Digiday’s survey found that the majority of marketers (51%) are planning on putting some of their budget toward the upfront marketplace. In fact, the percentage of marketers who have upfront spending in the works has been trending upward over the last few years, and this year marks the first in which more marketers plan to spend during the upfront event than not. The upward trend here has been fairly steep: 51% of brand, retailer and agency pros said this year that they plan on putting marketing spend into the upfront, up from 37% in 2023 and 29% in 2022.

Not only are more marketers planning to spend during this week’s upfront event, but Digiday’s survey also found that they plan on spending more this year than they did last year. Forty-eight percent of brand, retailer and agency pros said their upfront spend will be greater in 2024 than it was in 2023.

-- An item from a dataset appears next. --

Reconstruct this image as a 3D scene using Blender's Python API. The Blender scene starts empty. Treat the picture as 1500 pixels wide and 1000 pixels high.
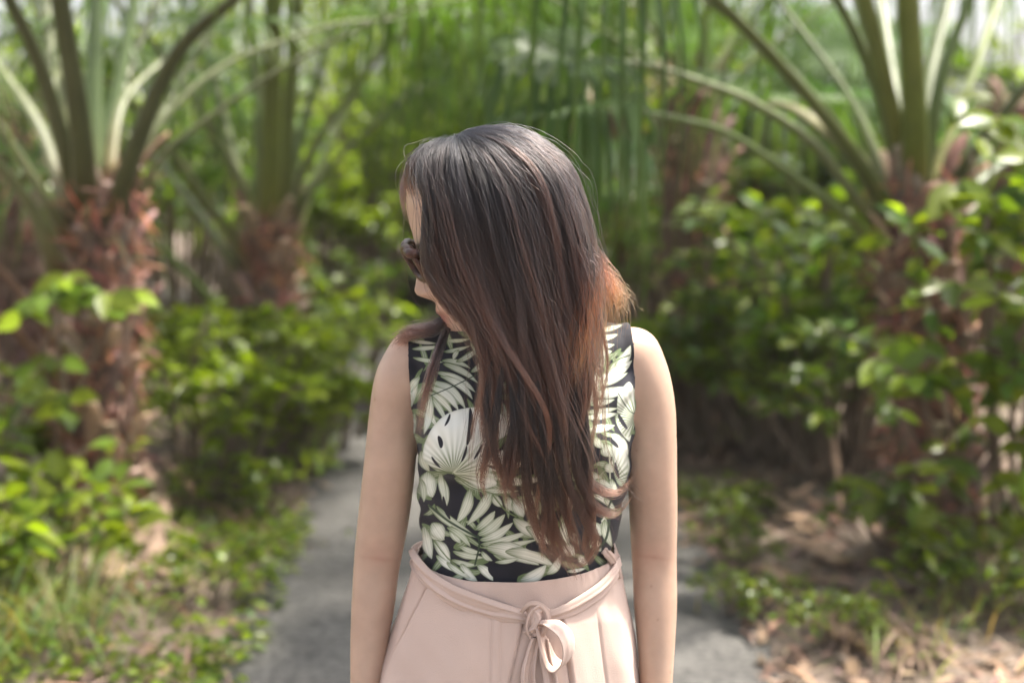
import bpy, bmesh, math, random
import numpy as np
from mathutils import Vector, Matrix
random.seed(7)
RNG = np.random.default_rng(11)
R = math.radians
scene = bpy.context.scene
COL = scene.collection

# ------------------------------------------------------------------ camera
F_PX = 2083.3            # 50 mm on a 36 mm sensor, in pixels of a 1500 px wide picture
PITCH = R(9.2)
CAM = np.array([0.0, -2.0, 1.6])
FWD = np.array([0, math.cos(PITCH), -math.sin(PITCH)])
UPV = np.array([0, math.sin(PITCH), math.cos(PITCH)])
RGT = np.array([1.0, 0, 0])

def ray(px, py):
    return FWD + RGT * ((px - 750) / F_PX) + UPV * ((500 - py) / F_PX)
def P(px, py, y=0.0):
    """point seen at photo pixel px,py that lies at world depth y"""
    d = ray(px, py)
    return CAM + d * ((y - CAM[1]) / d[1])
def G(px, py, z=0.0):
    """point of the ground seen at photo pixel px,py"""
    d = ray(px, py)
    return CAM + d * ((z - CAM[2]) / d[2])

cam_d = bpy.data.cameras.new('camera')
cam = bpy.data.objects.new('camera', cam_d)
COL.objects.link(cam)
cam.location = CAM
cam.rotation_euler = (math.pi / 2 - PITCH, 0, 0)
cam_d.lens = 50; cam_d.sensor_width = 36
cam_d.clip_start = 0.05; cam_d.clip_end = 500
cam_d.dof.use_dof = True
cam_d.dof.focus_distance = 1.93
cam_d.dof.aperture_fstop = 2.2
scene.camera = cam

# ------------------------------------------------------------------ helpers
def tag(o, label=None, cat=None, group=None, kind=None):
    if label: o['label'] = label
    if cat: o['category'] = cat
    if group: o['group'] = group
    if kind: o['kind'] = kind
    return o

def empty(name, loc=(0, 0, 0), rz=0.0, sc=1.0):
    o = bpy.data.objects.new(name, None)
    COL.objects.link(o)
    o.location = loc; o.rotation_euler = (0, 0, rz); o.scale = (sc, sc, sc)
    o.empty_display_size = 0.1
    return o

class MB:
    """collects pieces (verts, faces, colours, material index) for ONE mesh object"""
    def __init__(self):
        self.v = []; self.f = []; self.c = []; self.m = []; self.n = 0
    def add(self, v, f, col=(1, 1, 1), mi=0):
        v = np.asarray(v, dtype=np.float64).reshape(-1, 3)
        col = np.asarray(col, dtype=np.float64)
        if col.ndim == 1:
            col = np.repeat(col[None, :], len(v), 0)
        self.v.append(v); self.c.append(col)
        if isinstance(f, np.ndarray):
            self.f.append(f + self.n); self.m.append(np.full(len(f), mi))
        else:
            byn = {}
            for q in f: byn.setdefault(len(q), []).append(q)
            for k, qs in byn.items():
                a = np.array(qs, dtype=np.int64)
                self.f.append(a + self.n); self.m.append(np.full(len(a), mi))
        self.n += len(v)
    def mesh(self, name, mats, smooth=True):
        me = bpy.data.meshes.new(name)
        v = np.concatenate(self.v); c = np.concatenate(self.c)
        nl = sum(a.size for a in self.f); nf = sum(len(a) for a in self.f)
        me.vertices.add(len(v)); me.vertices.foreach_set('co', v.ravel())
        me.loops.add(nl); me.polygons.add(nf)
        me.loops.foreach_set('vertex_index', np.concatenate([a.ravel() for a in self.f]).astype(np.int32))
        tot = np.concatenate([np.full(len(a), a.shape[1]) for a in self.f]).astype(np.int32)
        st = np.concatenate([[0], np.cumsum(tot)[:-1]]).astype(np.int32)
        me.polygons.foreach_set('loop_start', st)
        me.polygons.foreach_set('material_index', np.concatenate(self.m).astype(np.int32))
        me.polygons.foreach_set('use_smooth', np.full(nf, smooth))
        me.update(calc_edges=True)
        a = me.color_attributes.new('tint', 'FLOAT_COLOR', 'POINT')
        a.data.foreach_set('color', np.concatenate([c, np.ones((len(c), 1))], 1).ravel())
        for m in (mats if isinstance(mats, (list, tuple)) else [mats]): me.materials.append(m)
        return me
    def build(self, name, mats, parent=None, smooth=True):
        o = bpy.data.objects.new(name, self.mesh(name, mats, smooth))
        COL.objects.link(o)
        if parent is not None: o.parent = parent
        return o

def unit(a):
    a = np.asarray(a, float)
    return a / (np.linalg.norm(a, axis=-1, keepdims=True) + 1e-12)

def spline(pts, n):
    """Catmull-Rom through pts (k,d) -> (n,d)"""
    pts = np.asarray(pts, float); k = len(pts)
    if k == 2:
        t = np.linspace(0, 1, n)[:, None]; return pts[0] * (1 - t) + pts[1] * t
    q = np.concatenate([[2 * pts[0] - pts[1]], pts, [2 * pts[-1] - pts[-2]]])
    t = np.linspace(0, k - 1, n); i = np.minimum(t.astype(int), k - 2); u = (t - i)[:, None]
    p0, p1, p2, p3 = q[i], q[i + 1], q[i + 2], q[i + 3]
    return 0.5 * (2 * p1 + (p2 - p0) * u + (2 * p0 - 5 * p1 + 4 * p2 - p3) * u ** 2 + (3 * p1 - p0 - 3 * p2 + p3) * u ** 3)

def grid_faces(nr, nc, closed=True):
    i = np.arange(nr - 1)[:, None]; j = np.arange(nc if closed else nc - 1)[None, :]
    a = i * nc + j; b = i * nc + (j + 1) % nc
    return np.stack([a, b, b + nc, a + nc], -1).reshape(-1, 4)

def frames(path, up=(0, 0, 1)):
    path = np.asarray(path, float)
    t = unit(np.gradient(path, axis=0))
    up = np.asarray(up, float)
    s = np.cross(t, up); bad = np.linalg.norm(s, axis=1) < 1e-3
    s[bad] = np.cross(t[bad], [1, 0.01, 0])
    s = unit(s); n = np.cross(s, t)
    return t, s, n

def tube(mb, path, rad, sides=8, col=(1, 1, 1), flat=1.0, up=(0, 0, 1), mi=0, cap=True, crossfn=None):
    """tapered tube; flat = thickness along n relative to s"""
    path = np.asarray(path, float); n_ = len(path)
    rad = np.broadcast_to(np.asarray(rad, float), (n_,)) if np.ndim(rad) <= 1 else rad
    t, s, n = frames(path, up)
    a = np.linspace(0, 2 * math.pi, sides, endpoint=False)
    ca, sa = np.cos(a), np.sin(a)
    v = path[:, None, :] + rad[:, None, None] * (s[:, None, :] * ca[None, :, None] + n[:, None, :] * sa[None, :, None] * flat)
    v = v.reshape(-1, 3)
    f = grid_faces(n_, sides)
    col = np.asarray(col, float)
    if col.ndim == 2: col = np.repeat(col, sides, 0)
    mb.add(v, f, col, mi)
    if cap:
        base = mb.n - len(v)
        mb.f.append(np.array([list(range(sides - 1, -1, -1))]) + base); mb.m.append(np.array([mi]))
        mb.f.append(np.array([list(range(sides))]) + base + (n_ - 1) * sides); mb.m.append(np.array([mi]))

def rings(mb, cs, a, bf, bb, sides=32, col=(1, 1, 1), power=2.0):
    """stack of horizontal rings: centre (x,y,z), half width a, depth to front bf and back bb"""
    cs = np.asarray(cs, float); th = np.linspace(0, 2 * math.pi, sides, endpoint=False)
    c, s = np.cos(th), np.sin(th)
    e = 2.0 / power
    cx = np.sign(c) * np.abs(c) ** e; sy = np.sign(s) * np.abs(s) ** e
    a = np.asarray(a); bf = np.asarray(bf); bb = np.asarray(bb)
    x = cs[:, 0:1] + a[:, None] * cx
    y = cs[:, 1:2] + np.where(sy < 0, bf[:, None], bb[:, None]) * sy
    z = np.repeat(cs[:, 2:3], sides, 1)
    v = np.stack([x, y, z], -1).reshape(-1, 3)
    mb.add(v, grid_faces(len(cs), sides), col)
    base = mb.n - len(v)
    mb.f.append(np.array([list(range(sides - 1, -1, -1))]) + base); mb.m.append(np.array([0]))
    mb.f.append(np.array([list(range(sides))]) + base + (len(cs) - 1) * sides); mb.m.append(np.array([0]))

def ellipsoid(mb, c, r, rot=None, n=24, col=(1, 1, 1)):
    th = np.linspace(0, math.pi, n)[:, None]; ph = np.linspace(0, 2 * math.pi, 2 * n, endpoint=False)[None, :]
    v = np.stack([np.sin(th) * np.cos(ph), np.sin(th) * np.sin(ph), np.cos(th) * np.ones_like(ph)], -1).reshape(-1, 3) * np.asarray(r)
    if rot is not None: v = v @ np.asarray(rot).T
    mb.add(v + np.asarray(c), grid_faces(n, 2 * n), col)

def noise3(p, f=1.0, seed=0):
    """cheap smooth pseudo-noise in about -1..1 for arrays of points"""
    r = np.random.default_rng(seed); out = 0; p = np.asarray(p) * f
    for k in range(5):
        w = r.normal(size=3); w = w / np.linalg.norm(w) * (0.7 + 0.9 * r.random()); ph = r.random() * 6.28
        w2 = r.normal(size=3); w2 /= np.linalg.norm(w2)
        out = out + np.sin(p @ w * 6.28 + ph + 1.3 * np.sin(p @ w2 * 4.1 + ph * 2))
    return out / 3.2

# ------------------------------------------------------------------ materials
def new_mat(name):
    m = bpy.data.materials.new(name); m.use_nodes = True
    nt = m.node_tree; nt.nodes.clear()
    return m, nt
def node(nt, kind, **kw):
    n = nt.nodes.new(kind)
    for k, v in kw.items():
        if k in n.inputs: n.inputs[k].default_value = v
        else: setattr(n, k, v)
    return n
def link(nt, a, b): nt.links.new(a, b)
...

And when it comes to the shift between TV and streaming, it should come as no surprise that Digiday’s survey found that most of marketers’ upfront spending this year will be on streaming platforms rather than on TV networks. 

The stats:

  • Fifty-eight percent of brand, retailer and agency pros said in Q2 2024 that they put marketing spend toward TV and streaming.
  • Well over half of brand, retailer and agency pros (58%) said they will spend more on streaming than on TV during this week’s upfront event, with just over a third (34%) saying they’ll spend somewhat more on streaming than on TV and just under a quarter (24%) saying they’ll spend much more on streaming.
  • Nielsen will be the dominant measurement provider when it comes to currency during this year’s upfront event. Fifty-eight percent of brand, retailer and agency pros said that they will support Nielsen as a currency this year, and 52% said Nielsen will be their primary currency during the upfront this week.

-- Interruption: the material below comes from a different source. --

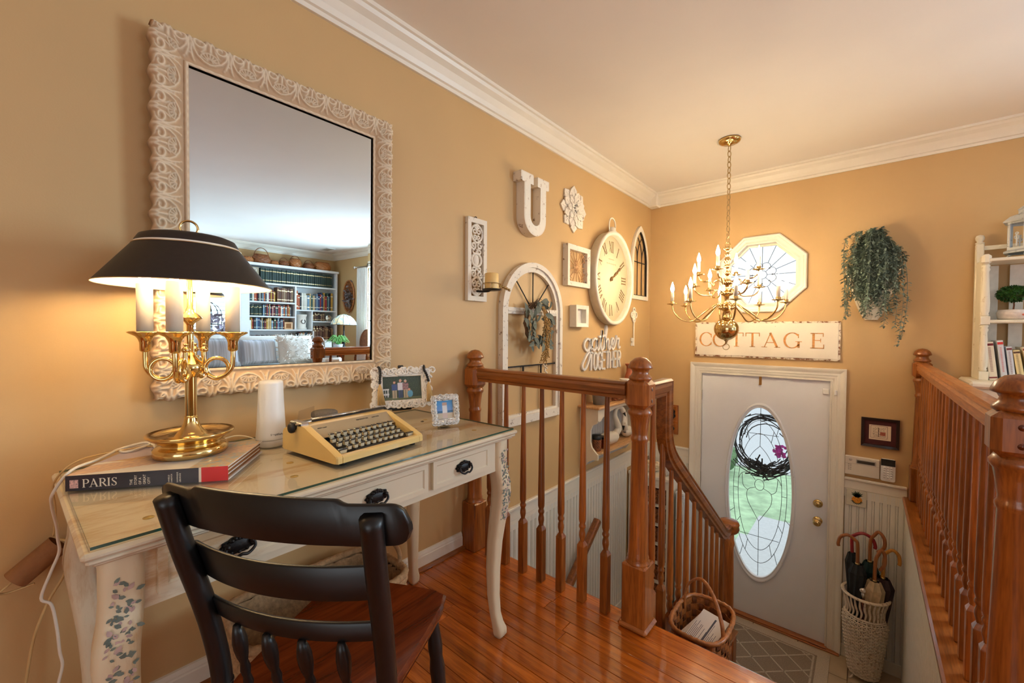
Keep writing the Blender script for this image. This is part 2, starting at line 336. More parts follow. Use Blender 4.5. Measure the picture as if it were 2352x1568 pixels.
M_BLACKI = pm('black_iron', C(24, 21, 20), .45, .3, var=.3, scale=60, bump=.2)
M_DESK = distress('whitewashed_wood', C(220, 207, 180), C(196, 164, 124), .36, 6, .5, (1, .25, 1))
M_DESKZ = distress('whitewashed_leg', C(224, 207, 174), C(204, 170, 126), .38, 7, .5, (1, 1, .2))
M_FRAMEW = distress('chippy_white', C(232, 222, 206), C(120, 84, 56), .335, 26, .65)
M_SIGNW = distress('sign_white', C(240, 228, 208), C(150, 98, 52), .26, 30, .6)
M_SIGNE = distress('sign_edge', C(236, 222, 198), C(128, 78, 38), .43, 26, .7)
M_WHITE = pm('white_plastic', C(240, 238, 234), .35, var=.01)
M_WHITEP = pm('white_painted_metal', C(240, 232, 214), .45, var=.04, scale=30)
M_CERAM = pm('white_ceramic', C(238, 230, 218), .18, var=.03, coat=.4)
M_CREAMT = pm('typewriter_cream', C(228, 194, 124), .28, var=.02, coat=.4)
M_TAUPE = pm('typewriter_taupe', C(160, 144, 118), .5, var=.04)
M_KEYB = pm('key_black', C(22, 18, 18), .25, coat=.5); M_KEYC = pm('key_cream', C(206, 190, 156), .35, var=.03)
M_STEEL = pm('bright_steel', (.62, .60, .56), .22, 1, var=.1, scale=40)
M_RUBBER = pm('black_rubber', C(26, 24, 24), .6)
M_WICK = pm('seagrass', C(174, 138, 98), .8, var=.25, scale=70, bump=.5, bscale=160)
M_RATT = pm('brown_rattan', C(170, 104, 50), .45, var=.3, scale=60, bump=.3, coat=.2)
M_RATTD = pm('brown_splint', C(126, 72, 34), .55, var=.4, scale=40, bump=.3)
M_WWICK = distress('white_wicker', C(226, 210, 188), C(170, 140, 110), .36, 45, .6)
M_PAPER = pm('paper_white', C(232, 226, 220), .7, var=.02)
M_CARD = pm('cardboard', C(146, 98, 56), .8, var=.1, scale=50, bump=.2)
M_CORDW = pm('white_cord', C(236, 226, 206), .45, var=.03); M_CORDT = pm('tan_cord', C(206, 170, 112), .5, var=.08)
M_SEAT = wood('cherry_seat', C(74, 26, 8), C(122, 52, 18), 'Y', .7, .25, .5, 0)
M_CANDLE = pm('candle_sleeve', C(226, 214, 194), .5, var=.02); M_WAX = pm('ivory_wax', C(244, 204, 130), .4, var=.05)
M_BULB = emit('lit_bulb', (1.0, .78, .48), 170); M_BULBL = emit('lamp_bulb', (1.0, .75, .42), 90)
M_SHADE = pm('black_shade_tin', C(40, 32, 27), .5, var=.12, scale=90); M_SHADEI = pm('shade_lining', C(250, 240, 222), .6, var=.02)
M_GOLD = pm('gold_line', (.7, .5, .25), .3, 1)
M_LEAF = pm('eucalyptus_leaf', C(128, 144, 128), .6, var=.45, scale=15); M_LEAFG = pm('box_leaf', C(52, 96, 34), .5, var=.5, scale=30)
M_LEAFB = pm('lambs_ear_leaf', C(102, 108, 94), .7, var=.25, scale=20, bump=.2); M_SEED = pm('dried_seed', C(172, 134, 74), .7, var=.3, scale=60)
M_GLASSD = pane('desk_glass', (.985, .99, .985)); M_GEDGE = pm('glass_edge', C(30, 76, 62), .15, var=.1, coat=.5)
M_PANE = pane('window_pane', (.97, .99, 1), wav=.3); M_CAME = pm('lead_came', C(96, 100, 100), .4, .6, var=.1)
M_CRYS = pane('clear_acrylic', (.9, .9, .9))
M_MIRROR = pm('mirror_silver', (.70, .79, .82), .006, 1, var=.004, scale=2)
M_VC = vcol('print_ink', .45, .2); M_VCM = vcol('matte_ink', .7); M_VCF = vcol('carved_limewash', .65)
M_FOAM = pm('grey_fabric', C(104, 98, 92), .9, var=.2, scale=200)
M_SOFA = pm('sofa_linen', C(226, 222, 216), .85, var=.05, scale=60, bump=.2, sheen=.3)
M_RUGB = pm('rug_taupe', C(150, 132, 112), .95, var=.22, scale=160, bump=.5, bscale=260); M_RUGL = pm('rug_cream', C(196, 180, 158), .95, var=.15, scale=160, bump=.4)
M_TILE = pm('stone_tile', C(196, 172, 140), .4, var=.12, scale=6, bump=.1); M_GROUT = pm('grout', C(120, 100, 80), .9)
M_UMB = {k: pm('umbrella_' + k, c, .6, var=.2, scale=30, bump=.1) for k, c in dict(black=C(26, 30, 32), green=C(24, 52, 50), plum=C(52, 30, 34), tan=C(196, 172, 138)).items()}
M_CANE = wood('bent_cane', C(140, 78, 34), C(178, 108, 54), 'Z', 1, .3, .4, .1); M_CANEY = wood('honey_cane', C(190, 124, 40), C(216, 152, 60), 'Z', 1, .3, .4, .05); M_RED = pm('red_handle', C(150, 20, 34), .3, coat=.4)
M_CHROME = pm('chrome', (.75, .74, .72), .1, 1)
M_TERRA = pm('terracotta', C(176, 96, 62), .6, var=.1); M_POTG = pm('galvanised_pot', C(140, 146, 150), .45, .4, var=.2, scale=14)
M_BEAK = pm('black_beak', C(22, 22, 22), .4); M_SWAN = distress('aged_swan_white', C(226, 216, 196), C(180, 154, 116), .3, 14, .5)
M_PINEW = wood('pine_board', C(206, 150, 96), C(230, 182, 126), 'Y', 1, .4, .2, 0)
M_GRASS = pm('lawn_grass', C(182, 212, 170), .9, var=.25, scale=6); M_PAVE = pm('concrete_walk', C(210, 212, 212), .8, var=.06)
M_HEDGE = pm('garden_foliage', C(112, 140, 104), .9, var=.5, scale=4); M_TWIG = pm('grey_twig', C(58, 56, 56), .8, var=.4, scale=40); M_PINK = pm('magenta_petal', C(226, 90, 200), .6, var=.2)
# ---------------------------------------------------------------- the setting
YD = 3.907; LZ = -1.251; XB = 6.48; CZ = 2.44; X2 = 1.875
def struct(name, mb, mat, label, parent=None):
    o = mb.build(name, mat, parent)
    if parent is None: tag(o, label, None, None, 'structure')
    return o
mb = MB(); mb.box((-.12, -3.1, -2.7), (0, 4.05, CZ)); WL = struct('wall_left', mb, M_WALL, 'long tan painted wall behind the desk and mirror')
# front wall: door and octagon openings, living-room window
mb = MB()
y0, y1 = YD, YD + .14; OX, OZ, OH = .93, 1.622, .25
mb.box((0, y0, -2.7), (.475, y1, CZ)); mb.box((1.412, y0, -2.7), (3.55, y1, CZ)); mb.box((3.55, y0, -.3), (5.15, y1, .72)); mb.box((3.55, y0, 2.1), (5.15, y1, CZ)); mb.box((5.15, y0, -.3), (6.6, y1, CZ))
mb.box((.475, y0, -2.7), (1.412, y1, LZ - .02))
a = OH * math.tan(R(22.5)); X0, X1, Z0, Z1 = .475, 1.412, .797, CZ
oc = [(OX + a, OZ + OH), (OX + OH, OZ + a), (OX + OH, OZ - a), (OX + a, OZ - OH), (OX - a, OZ - OH), (OX - OH, OZ - a), (OX - OH, OZ + a), (OX - a, OZ + OH)]
ou = [(OX + a, Z1), (X1, OZ + a), (X1, OZ - a), (OX + a, Z0), (OX - a, Z0), (X0, OZ - a), (X0, OZ + a), (OX - a, Z1)]
cn = {0: (X1, Z1), 2: (X1, Z0), 4: (X0, Z0), 6: (X0, Z1)}
for yy in (y0, y1):
    for i in range(8):
        j = (i + 1) % 8; q = [oc[i], oc[j], ou[j]] + ([cn[i]] if i in cn else []) + [ou[i]]
        mb.add([(p[0], yy, p[1]) for p in q], [tuple(range(len(q)))])
for i in range(8):
    j = (i + 1) % 8; mb.add([(oc[i][0], y0, oc[i][1]), (oc[j][0], y0, oc[j][1]), (oc[j][0], y1, oc[j][1]), (oc[i][0], y1, oc[i][1])], [(0, 1, 2, 3)])
mb.add([(X0, y0, Z0), (X1, y0, Z0), (X1, y1, Z0), (X0, y1, Z0)], [(0, 1, 2, 3)])
WF = struct('wall_front', mb, M_WALL, 'golden tan wall around the front door')
mb = MB(); mb.box((XB, -3.1, -.3), (XB + .14, .75, CZ)); mb.box((XB, 2.15, -.3), (XB + .14, 4.05, CZ)); mb.box((XB, .75, -.3), (XB + .14, 2.15, .7)); mb.box((XB, .75, 2.1), (XB + .14, 2.15, CZ))
struct('wall_right', mb, M_WALL, 'living room wall with bookcase, seen in the mirror')
mb = MB(); mb.box((-.12, -3.1, -.3), (1.9, -3.0, CZ)); mb.box((4.5, -3.1, -.3), (XB, -3.0, CZ)); mb.box((1.9, -3.1, -.3), (4.5, -3.0, .45)); mb.box((1.9, -3.1, 2.25), (4.5, -3.0, CZ)); struct('wall_back', mb, M_WALL, 'wall behind the viewer')
mb = MB(); mb.box((-.12, -3.1, CZ), (XB + .14, 4.05, CZ + .1)); CEIL = struct('ceiling', mb, M_CEIL, 'smooth pale ceiling')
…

Read more about marketers’ upfront spending

Digiday+ Research digest

Scarcity of streaming ad inventory appears to be less of a concern for marketers at this week’s upfront event than in the past. “There’s so much supply [of ad inventory] in streaming that, aside from sports, there isn’t that urgency there once was to secure [the ability to reach] audiences in the upfront,” said one executive at a major agency holding company. However, when marketers want to measure ad campaign success, impressions and engagement continue to outpace other metrics, as they have in past years. This is according to Digiday+ Research’s recent series on ad-supported streaming services.

Insights and stats:

  • Impressions and engagement/watch time were the top two success metrics advertisers consider on the three streaming services where they place the majority of ads — YouTube, Prime Video (with ads) and Hulu — for the second year in a row, according to Digiday’s Q1 2024 survey of 174 brand and agency professionals.
  • “Depending on the goal of our buy, we look at different success measures. We will look at brand lift for a campaign focused on awareness and/or consideration, as well as message association. For campaigns designed to drive a conversion/action, we will measure for CPA [cost per acquisition]. When we test new platforms, we often look at incremental IPs reached to understand the size of the audience that we are not reaching within our current mix.” — Victoria Vaynberg, CMO at Zola
  • Advertisers said cost of media is the largest roadblock they encounter on ad-supported streaming services, followed by lack of scale. Streaming ad prices average between the high $10s and low $20s per thousand impressions when buying against the most basic audience segment of anyone who’s at least 2 years old. The cream of the crop, such as Netflix and Disney+ Basic (with ads), charge as much as the low- to mid-$40s.

Read more about KPIs and challenges on streaming platforms

Programmatic marketers are settling in at the Digiday Programmatic Marketing Summit, taking place this week in Palm Springs, California, and Digiday+ Research surveyed brand, retailer and agency professionals in the first quarter of the year to get the lay of the land when it comes to programmatic advertising. Digiday found that programmatic advertising remains a stalwart among brands’ and retailers’ ad budgets, while the percentage of agency clients spending a lot on programmatic has actually been trending downward.

The stats:

  • Marketers are overwhelmingly investing in programmatic ads. More than three-quarters of brand and retailer pros (77%) said their companies currently use programmatic site display ads, and an even larger 80% of agency retailers said the same of their clients.
  • Many marketers are also increasing their investment in programmatic ads — 38% of brand and retailer pros and 42% of agency pros said they increased their programmatic spending budget this year compared to last year.
  • More brands spend a lot on programmatic ads while more agencies spend nothing. Twenty-four percent of brand and retailer pros said in Q1 2024 that their companies spend a large or very large portion of their marketing budgets on programmatic site display ads, up from 17% in Q3 2023. Meanwhile, 18% of agency pros said in Q1 2024 that their clients spend none of their marketing budgets on programmatic, up from 2% in Q3 2023.